Aim> Pull out every line below that contains the word "this".

Information provided>
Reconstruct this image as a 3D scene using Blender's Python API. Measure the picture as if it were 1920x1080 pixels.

---

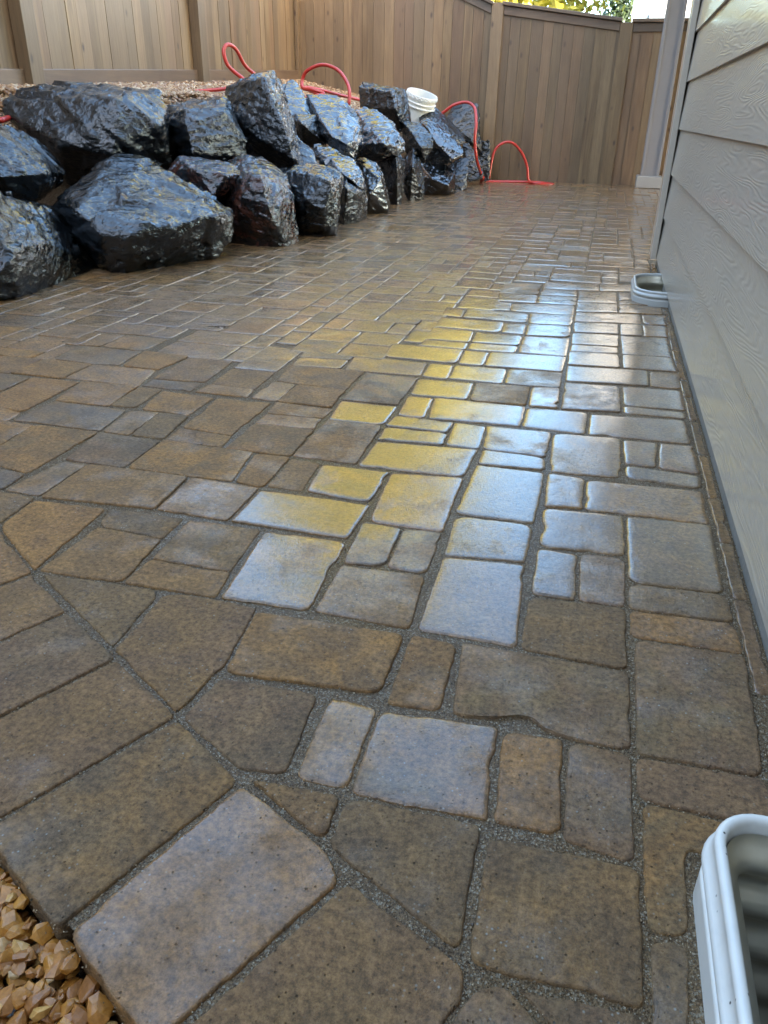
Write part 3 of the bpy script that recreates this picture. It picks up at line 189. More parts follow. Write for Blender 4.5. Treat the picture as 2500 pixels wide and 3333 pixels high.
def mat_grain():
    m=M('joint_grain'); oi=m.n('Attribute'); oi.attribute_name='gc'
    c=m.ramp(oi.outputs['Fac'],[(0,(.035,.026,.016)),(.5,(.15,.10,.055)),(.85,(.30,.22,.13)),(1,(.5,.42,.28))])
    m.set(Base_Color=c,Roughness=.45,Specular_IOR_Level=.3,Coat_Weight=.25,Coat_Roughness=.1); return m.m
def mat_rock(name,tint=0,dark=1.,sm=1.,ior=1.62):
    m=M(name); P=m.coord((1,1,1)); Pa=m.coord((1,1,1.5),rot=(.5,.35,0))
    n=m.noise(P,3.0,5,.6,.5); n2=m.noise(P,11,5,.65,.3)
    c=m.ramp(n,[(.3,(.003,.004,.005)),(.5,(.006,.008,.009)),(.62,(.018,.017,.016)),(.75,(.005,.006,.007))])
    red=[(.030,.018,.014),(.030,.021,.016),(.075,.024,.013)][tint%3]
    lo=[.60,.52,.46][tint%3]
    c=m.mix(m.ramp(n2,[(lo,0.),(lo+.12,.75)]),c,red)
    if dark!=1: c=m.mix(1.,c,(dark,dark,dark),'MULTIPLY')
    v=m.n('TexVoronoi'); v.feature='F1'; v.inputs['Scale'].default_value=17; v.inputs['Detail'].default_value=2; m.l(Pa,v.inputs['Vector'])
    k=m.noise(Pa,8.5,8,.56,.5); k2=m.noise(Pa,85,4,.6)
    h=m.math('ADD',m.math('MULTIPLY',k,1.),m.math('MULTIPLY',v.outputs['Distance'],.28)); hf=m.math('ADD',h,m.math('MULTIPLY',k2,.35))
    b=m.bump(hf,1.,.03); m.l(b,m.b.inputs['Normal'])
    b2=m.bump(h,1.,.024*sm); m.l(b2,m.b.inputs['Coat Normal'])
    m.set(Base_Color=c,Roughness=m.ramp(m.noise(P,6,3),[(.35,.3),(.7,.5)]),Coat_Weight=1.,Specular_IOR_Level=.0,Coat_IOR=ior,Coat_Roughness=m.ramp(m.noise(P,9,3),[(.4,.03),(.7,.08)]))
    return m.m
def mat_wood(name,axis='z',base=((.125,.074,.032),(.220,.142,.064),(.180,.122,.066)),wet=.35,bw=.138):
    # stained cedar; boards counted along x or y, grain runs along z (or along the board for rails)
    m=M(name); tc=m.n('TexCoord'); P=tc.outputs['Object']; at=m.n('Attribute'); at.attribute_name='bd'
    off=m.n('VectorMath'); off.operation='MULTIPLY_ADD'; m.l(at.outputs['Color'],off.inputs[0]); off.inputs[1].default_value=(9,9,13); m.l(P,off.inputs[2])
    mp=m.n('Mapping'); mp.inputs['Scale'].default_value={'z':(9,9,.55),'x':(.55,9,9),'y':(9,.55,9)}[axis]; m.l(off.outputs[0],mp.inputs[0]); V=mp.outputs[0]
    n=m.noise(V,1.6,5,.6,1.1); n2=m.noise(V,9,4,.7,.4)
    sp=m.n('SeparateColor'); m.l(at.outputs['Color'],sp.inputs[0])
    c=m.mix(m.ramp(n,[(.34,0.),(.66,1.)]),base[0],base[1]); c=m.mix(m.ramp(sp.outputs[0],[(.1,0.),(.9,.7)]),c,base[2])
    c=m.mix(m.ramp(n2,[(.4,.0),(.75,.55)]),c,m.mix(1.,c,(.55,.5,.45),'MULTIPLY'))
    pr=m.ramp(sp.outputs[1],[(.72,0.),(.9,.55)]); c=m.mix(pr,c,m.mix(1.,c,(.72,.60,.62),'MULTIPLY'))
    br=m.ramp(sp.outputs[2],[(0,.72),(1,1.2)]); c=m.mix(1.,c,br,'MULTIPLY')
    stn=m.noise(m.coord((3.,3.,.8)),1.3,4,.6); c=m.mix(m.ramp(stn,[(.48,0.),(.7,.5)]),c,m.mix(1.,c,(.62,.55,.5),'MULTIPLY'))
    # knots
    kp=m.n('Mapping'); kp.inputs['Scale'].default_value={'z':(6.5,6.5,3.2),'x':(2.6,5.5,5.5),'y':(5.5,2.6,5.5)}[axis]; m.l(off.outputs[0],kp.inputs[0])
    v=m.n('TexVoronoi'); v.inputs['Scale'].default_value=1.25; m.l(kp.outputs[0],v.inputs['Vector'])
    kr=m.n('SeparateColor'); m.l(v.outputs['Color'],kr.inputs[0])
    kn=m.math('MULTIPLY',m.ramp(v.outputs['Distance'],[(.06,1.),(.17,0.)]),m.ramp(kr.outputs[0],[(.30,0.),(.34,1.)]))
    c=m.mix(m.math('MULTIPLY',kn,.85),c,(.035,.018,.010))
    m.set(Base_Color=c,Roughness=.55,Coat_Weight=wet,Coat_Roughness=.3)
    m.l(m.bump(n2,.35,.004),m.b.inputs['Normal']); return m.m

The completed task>
Reconstruct this image as a 3D scene using Blender's Python API. Measure the picture as if it were 1920x1080 pixels.
Write part 3 of the bpy script that recreates this picture. It picks up at line 189. More parts follow. Write for Blender 4.5. Treat the picture as 2500 pixels wide and 3333 pixels high.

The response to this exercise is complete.